The second thing is about the use of the vernacular. The Council wanted Latin to remain as the language of liturgy. [Only Readings were intended to be in the vernacular.]

Moreover, the most fundamental and profound elements in the liturgical constitution are not known. [In fact, it is quite obvious, from the liturgical abuses and preposterously ignorant statements made by progressivist priests and bishops that most of them have probably not even bothered to read Sacrosanctum Concilium - which is relatively short, and has no equivocal language! How did it come about that practically the entire Church was conned into accepting the deliberately false and self-serving interpretations made by the progressivists about the liturgy - and that, outside of the Lefebvrians and a few good men like Joseph Ratzinger, no priest or bishop ever dared to say "But that is not what Sacrosanctum concilium says!" Yet even someone like Cardinal Ratzinger, being obedient and faithful to the Pope, had to follow the liturgical changes Paul VI decreed!]

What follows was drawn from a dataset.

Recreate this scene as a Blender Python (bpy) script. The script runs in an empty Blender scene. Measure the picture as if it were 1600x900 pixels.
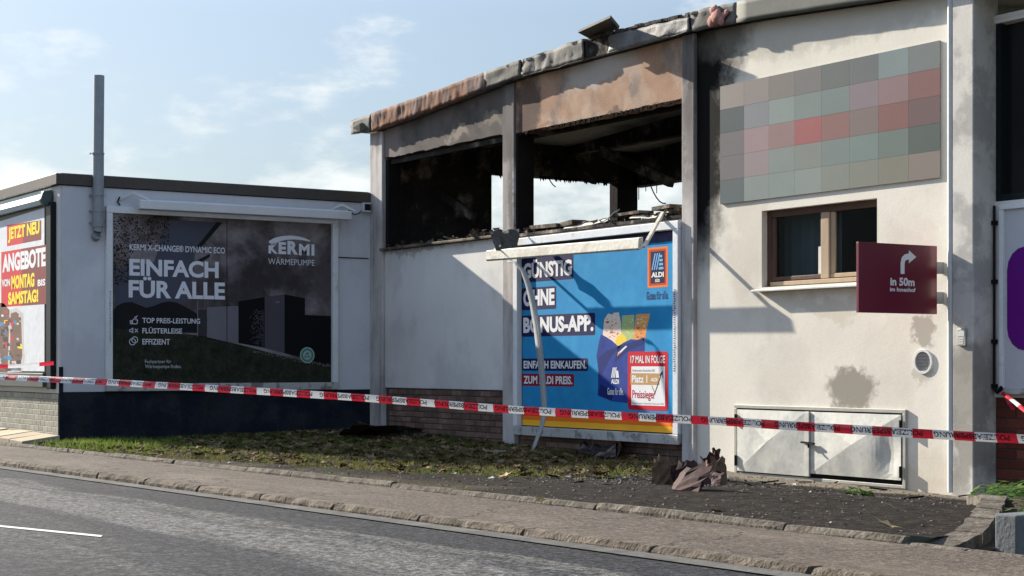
import bpy, bmesh, math, random
from mathutils import Vector, noise
random.seed(7)
sc = bpy.context.scene
COL = sc.collection

# ---------------------------------------------------------------- camera, sun, sky, exposure
F, CX, VH = 2650.0, 800.0, 570.0           # focal length in photo pixels, principal column, horizon row
EX, EY, EZ = 23.87, -12.88, 1.05           # the eye: x runs along the facade, y into the building
def ray(u, v):
    k = (u-CX)/F
    return Vector((-.8373+.5467*k, .5467+.8373*k, (VH-v)/F))
def oy(u, v, y=0.0):
    r = ray(u, v); t = (y-EY)/r.y; return (EX+t*r.x, EZ+t*r.z)
def ox(u, v, x=0.0):
    r = ray(u, v); t = (x-EX)/r.x; return (EY+t*r.y, EZ+t*r.z)
def oz(u, v, z=0.0):
    r = ray(u, v); t = (z-EZ)/r.z; return (EX+t*r.x, EY+t*r.y)
def at_y(u, v, y): p = oy(u, v, y); return Vector((p[0], y, p[1]))

cam = bpy.data.cameras.new('camera'); camo = bpy.data.objects.new('camera', cam); COL.objects.link(camo)
camo.location = (EX, EY, EZ); camo.rotation_euler = (math.pi/2, 0, math.atan2(.8373, .5467))
cam.sensor_width = 36; cam.lens = 36*F/1600; cam.shift_y = (VH-450)/1600; cam.clip_end = 3000
sc.camera = camo

SUNV = Vector((1, .20, -.465)).normalized()                 # direction the sunlight travels
SUN_EL = math.asin(-SUNV.z); SUN_ROT = math.atan2(-SUNV.x, -SUNV.y)
sun = bpy.data.lights.new('sun', 'SUN'); sun.energy = 5.0; sun.angle = math.radians(.5); sun.color = (1, .93, .82)
suno = bpy.data.objects.new('sun', sun); COL.objects.link(suno)
suno.rotation_euler = SUNV.to_track_quat('-Z', 'Y').to_euler(); suno.location = (-20, -4, 12)

W = bpy.data.worlds.new('World'); sc.world = W; W.use_nodes = True
def build_world():
    nt = W.node_tree; N = nt.nodes; L = nt.links; N.clear()
    out = N.new('ShaderNodeOutputWorld'); bg = N.new('ShaderNodeBackground'); bg.inputs[1].default_value = .135
    sky = N.new('ShaderNodeTexSky'); sky.sky_type = 'NISHITA'; sky.sun_disc = False
    sky.sun_elevation = SUN_EL; sky.sun_rotation = SUN_ROT; sky.altitude = 300; sky.air_density = 1.0; sky.dust_density = .6; sky.ozone_density = 2.0
    tc = N.new('ShaderNodeTexCoord'); sep = N.new('ShaderNodeSeparateXYZ'); L.new(tc.outputs['Generated'], sep.inputs[0])
    mp = N.new('ShaderNodeMapping'); mp.inputs['Scale'].default_value = (8, 8, 20); mp.inputs['Location'].default_value = (1.1, 3.6, 0.2)
    L.new(tc.outputs['Generated'], mp.inputs[0])
    no = N.new('ShaderNodeTexNoise'); no.inputs['Scale'].default_value = 1.0; no.inputs['Detail'].default_value = 9; no.inputs['Roughness'].default_value = .58
    L.new(mp.outputs[0], no.inputs[0])
    # cloud cover is denser low down
    el = N.new('ShaderNodeMapRange'); el.inputs[1].default_value = .03; el.inputs[2].default_value = .20; el.inputs[3].default_value = .235; el.inputs[4].default_value = -.10
    L.new(sep.outputs[2], el.inputs[0])
    ad = N.new('ShaderNodeMath'); ad.operation = 'ADD'; L.new(no.outputs[0], ad.inputs[0]); L.new(el.outputs[0], ad.inputs[1])
    cr = N.new('ShaderNodeMapRange'); cr.interpolation_type = 'SMOOTHSTEP'; cr.inputs[1].default_value = .49; cr.inputs[2].default_value = .68; cr.inputs[3].default_value = 0; cr.inputs[4].default_value = .9
    L.new(ad.outputs[0], cr.inputs[0])
    hs = N.new('ShaderNodeHueSaturation'); hs.inputs['Saturation'].default_value = .80
    # milky air: the horizon band is dimmer than the clear-air model gives, all the way round
    vr = N.new('ShaderNodeValToRGB'); el_ = vr.color_ramp.elements; el_[0].position = .04; el_[0].color = (.205, .207, .217, 1); el_[1].position = .6; el_[1].color = (1, 1, 1, 1)
    e2 = el_.new(.2); e2.color = (.335, .33, .322, 1); L.new(sep.outputs[2], vr.inputs[0])
    mm = N.new('ShaderNodeMix'); mm.data_type = 'RGBA'; mm.blend_type = 'MULTIPLY'; mm.inputs[0].default_value = 1; L.new(sky.outputs[0], mm.inputs[6]); L.new(vr.outputs[0], mm.inputs[7]); L.new(mm.outputs[2], hs.inputs['Color'])
    mx = N.new('ShaderNodeMix'); mx.data_type = 'RGBA'; L.new(cr.outputs[0], mx.inputs[0]); L.new(hs.outputs[0], mx.inputs[6])
    mx.inputs[7].default_value = CLOUD; L.new(mx.outputs[2], bg.inputs[0]); L.new(bg.outputs[0], out.inputs[0])
CLOUD = (2.85, 2.95, 2.92, 1)
build_world()
sc.view_settings.view_transform = 'Standard'; sc.view_settings.look = 'None'; sc.view_settings.gamma = 1
sc.view_settings.exposure = 1.42
try: sc.cycles.max_bounces = 6; sc.cycles.transparent_max_bounces = 8
except Exception: pass

# ---------------------------------------------------------------- helpers
def lin(c): return tuple((x/12.92 if x <= .04045 else ((x+.055)/1.055)**2.4) for x in [k/255 for k in c])
MATS = {}
def mat(name, col, rough=.85, var=.12, scale=2.0, fine=60.0, bump=.15, metal=0.0, col2=None, mix_scale=1.5, mix_lo=.45, mix_hi=.6,
        spec=.1, streak=None, blobs=None, blobcol=(.02, .018, .016), rand=0.0, trans=0.0, stretch=(1, 1, 1), bump_scale=None, blobs2=None, blobcol2=None, blobs3=None, blobcol3=None):
    """procedural surface: base colour, large mottling, fine grain, optional second colour, stains at places, relief"""
    if name in MATS: return MATS[name]
    m = bpy.data.materials.new(name); m.use_nodes = True; nt = m.node_tree; N = nt.nodes; L = nt.links
    b = N['Principled BSDF']; b.inputs['Roughness'].default_value = rough; b.inputs['Metallic'].default_value = metal
    b.inputs['Specular IOR Level'].default_value = spec
    g = N.new('ShaderNodeNewGeometry'); pos = g.outputs['Position']
    if stretch != (1, 1, 1):
        mp = N.new('ShaderNodeMapping'); mp.inputs['Scale'].default_value = stretch; L.new(pos, mp.inputs[0]); npos = mp.outputs[0]
    else: npos = pos
    def noi(s, d=5, r=.55, p=None):
        n = N.new('ShaderNodeTexNoise'); n.inputs['Scale'].default_value = s; n.inputs['Detail'].default_value = d; n.inputs['Roughness'].default_value = r
        L.new(p or npos, n.inputs['Vector']); return n.outputs[0]
    def rng(x, a, bb, c, d, smooth=True):
        r = N.new('ShaderNodeMapRange'); r.interpolation_type = 'SMOOTHSTEP' if smooth else 'LINEAR'
        for i, k in enumerate((a, bb, c, d)): r.inputs[i+1].default_value = k
        L.new(x, r.inputs[0]); return r.outputs[0]
    def math_(op, x, y):
        q = N.new('ShaderNodeMath'); q.operation = op
        for i, k in enumerate((x, y)):
            if isinstance(k, (int, float)): q.inputs[i].default_value = k
            else: L.new(k, q.inputs[i])
        return q.outputs[0]
    def mixc(f, a, c):
        q = N.new('ShaderNodeMix'); q.data_type = 'RGBA'; L.new(f, q.inputs[0])
        for i, k in ((6, a), (7, c)):
            if isinstance(k, tuple): q.inputs[i].default_value = (*k[:3], 1)
            else: L.new(k, q.inputs[i])
        return q.outputs[2]
    cur = N.new('ShaderNodeRGB'); cur.outputs[0].default_value = (*col, 1); cur = cur.outputs[0]
    if col2 is not None: cur = mixc(rng(noi(mix_scale, 7, .62), mix_lo, mix_hi, 0, 1), cur, col2)
    if streak is not None:
        mp2 = N.new('ShaderNodeMapping'); mp2.inputs['Scale'].default_value = streak[1]; L.new(pos, mp2.inputs[0])
        cur = mixc(rng(noi(1, 6, .6, mp2.outputs[0]), streak[2], streak[3], 0, streak[4]), cur, streak[0])
    v1 = rng(noi(scale, 6), .25, .75, 1-var, 1+var, False); v2 = rng(noi(fine, 3), .25, .75, 1-var*.8, 1+var*.8, False)
    vv = math_('MULTIPLY', v1, v2)
    if rand:
        oi = N.new('ShaderNodeObjectInfo'); vv = math_('MULTIPLY', vv, rng(oi.outputs['Random'], 0, 1, 1-rand, 1+rand, False))
    hsv = N.new('ShaderNodeHueSaturation'); L.new(vv, hsv.inputs['Value']); L.new(cur, hsv.inputs['Color']); cur = hsv.outputs[0]
    for bl, bc, ns, na in ((blobs, blobcol, 1.7, 1.1), (blobs2, blobcol2, 1.7, 1.1), (blobs3, blobcol3, 7.5, .40)):
        if not bl: continue
        d = N.new('ShaderNodeTexNoise'); d.inputs['Scale'].default_value = ns; d.inputs['Detail'].default_value = 8; d.inputs['Roughness'].default_value = .65; L.new(pos, d.inputs['Vector'])
        sx = N.new('ShaderNodeSeparateXYZ'); L.new(pos, sx.inputs[0]); sc_ = N.new('ShaderNodeSeparateColor'); L.new(d.outputs['Color'], sc_.inputs[0])
        X = math_('ADD', sx.outputs[0], math_('MULTIPLY', math_('SUBTRACT', sc_.outputs[0], .5), na))
        Z = math_('ADD', sx.outputs[2], math_('MULTIPLY', math_('SUBTRACT', sc_.outputs[1], .5), na))
        tot = None
        for (x, z, rx, rz, st) in bl:
            dx = math_('DIVIDE', math_('SUBTRACT', X, x), rx); dz = math_('DIVIDE', math_('SUBTRACT', Z, z), rz)
            q = math_('SQRT', math_('ADD', math_('MULTIPLY', dx, dx), math_('MULTIPLY', dz, dz)), 0)
            f = rng(q, .55 if ns < 3 else .66, 1.1 if ns < 3 else 1.04, st, 0); tot = f if tot is None else math_('MAXIMUM', tot, f)
        cur = mixc(tot, cur, bc)
    L.new(cur, b.inputs['Base Color'])
    if bump:
        bn = N.new('ShaderNodeBump'); bn.inputs['Strength'].default_value = bump; bn.inputs['Distance'].default_value = .02
        L.new(math_('ADD', noi(bump_scale or fine*.7, 4), math_('MULTIPLY', noi((bump_scale or fine)*.12, 3), .8)), bn.inputs['Height']); L.new(bn.outputs[0], b.inputs['Normal'])
    if trans:
        tr = N.new('ShaderNodeBsdfTranslucent'); L.new(cur, tr.inputs[0]); ms = N.new('ShaderNodeMixShader'); ms.inputs[0].default_value = trans
        L.new(b.outputs[0], ms.inputs[1]); L.new(tr.outputs[0], ms.inputs[2]); L.new(ms.outputs[0], N['Material Output'].inputs[0])
    MATS[name] = m; return m
def flat(name, rgb, k=1.0, rough=.75, var=.05, bump=0, **kw):
    c = tuple(min(.9, x*k) for x in lin(rgb)); return mat(name, c, rough=rough, var=var, bump=bump, **kw)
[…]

All the fundamental and profound provisions of the liturgical constitution are little known to the public. How liturgy relates to the mystery of Christ's passion, death and resurrection. You cannot celebrate Mass without the idea of sacrifice, which is its very meaning in theology.

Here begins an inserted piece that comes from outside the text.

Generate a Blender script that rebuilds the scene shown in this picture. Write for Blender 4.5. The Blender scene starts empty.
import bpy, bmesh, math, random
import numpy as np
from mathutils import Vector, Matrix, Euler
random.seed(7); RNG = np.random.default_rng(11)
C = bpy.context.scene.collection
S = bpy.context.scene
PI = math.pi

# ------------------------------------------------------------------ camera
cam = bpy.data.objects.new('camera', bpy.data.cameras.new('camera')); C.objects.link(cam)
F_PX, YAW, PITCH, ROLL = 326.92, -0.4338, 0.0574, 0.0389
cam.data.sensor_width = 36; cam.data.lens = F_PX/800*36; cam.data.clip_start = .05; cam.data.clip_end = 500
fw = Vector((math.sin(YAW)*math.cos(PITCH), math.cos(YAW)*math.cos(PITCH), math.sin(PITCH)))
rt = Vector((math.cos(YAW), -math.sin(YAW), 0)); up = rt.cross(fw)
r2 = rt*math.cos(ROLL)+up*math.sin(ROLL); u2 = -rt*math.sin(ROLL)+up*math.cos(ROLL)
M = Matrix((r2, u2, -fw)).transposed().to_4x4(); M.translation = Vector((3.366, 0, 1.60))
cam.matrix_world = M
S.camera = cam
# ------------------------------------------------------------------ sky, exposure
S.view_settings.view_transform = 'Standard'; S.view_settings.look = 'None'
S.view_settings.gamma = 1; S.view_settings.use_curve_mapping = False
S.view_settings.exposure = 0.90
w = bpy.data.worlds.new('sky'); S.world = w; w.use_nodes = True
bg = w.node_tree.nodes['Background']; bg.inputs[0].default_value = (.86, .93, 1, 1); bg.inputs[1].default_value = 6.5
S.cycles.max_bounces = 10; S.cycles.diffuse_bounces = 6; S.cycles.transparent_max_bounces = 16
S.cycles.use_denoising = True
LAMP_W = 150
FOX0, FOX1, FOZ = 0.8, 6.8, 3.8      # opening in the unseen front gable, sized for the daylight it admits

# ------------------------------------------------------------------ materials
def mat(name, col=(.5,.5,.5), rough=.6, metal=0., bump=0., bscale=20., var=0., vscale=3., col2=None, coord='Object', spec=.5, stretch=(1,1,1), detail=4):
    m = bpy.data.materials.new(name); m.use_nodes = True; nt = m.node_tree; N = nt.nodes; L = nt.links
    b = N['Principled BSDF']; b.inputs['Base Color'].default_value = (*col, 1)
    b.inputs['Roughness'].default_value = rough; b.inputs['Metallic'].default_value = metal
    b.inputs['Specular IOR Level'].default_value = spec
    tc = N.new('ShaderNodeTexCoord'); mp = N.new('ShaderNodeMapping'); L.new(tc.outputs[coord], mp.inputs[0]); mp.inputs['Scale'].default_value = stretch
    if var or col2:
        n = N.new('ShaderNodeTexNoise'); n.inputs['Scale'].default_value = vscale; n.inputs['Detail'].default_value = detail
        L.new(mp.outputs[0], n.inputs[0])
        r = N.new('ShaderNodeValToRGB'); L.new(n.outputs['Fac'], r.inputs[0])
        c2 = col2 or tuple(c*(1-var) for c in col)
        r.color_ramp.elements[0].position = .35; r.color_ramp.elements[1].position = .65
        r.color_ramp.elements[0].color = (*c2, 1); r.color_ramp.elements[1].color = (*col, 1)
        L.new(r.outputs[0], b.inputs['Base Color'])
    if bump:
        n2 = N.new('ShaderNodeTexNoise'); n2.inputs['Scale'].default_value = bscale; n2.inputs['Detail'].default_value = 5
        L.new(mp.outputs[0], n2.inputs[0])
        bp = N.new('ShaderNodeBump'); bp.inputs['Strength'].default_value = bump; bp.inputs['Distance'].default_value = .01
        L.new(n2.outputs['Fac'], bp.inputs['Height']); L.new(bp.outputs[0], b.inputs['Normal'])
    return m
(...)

But then, even the constitution on Divine Revelation, Dei verbum, is not really known in the Church. [And one of the purposes of the 2009 Synodal Assembly on the Word of God was to make it better known through active implementation in the Church. It is also the major Vatican II document in which Joseph Ratzinger most had a hand.]

Truly, there is so much more to be done in order to make the Council work known and understood.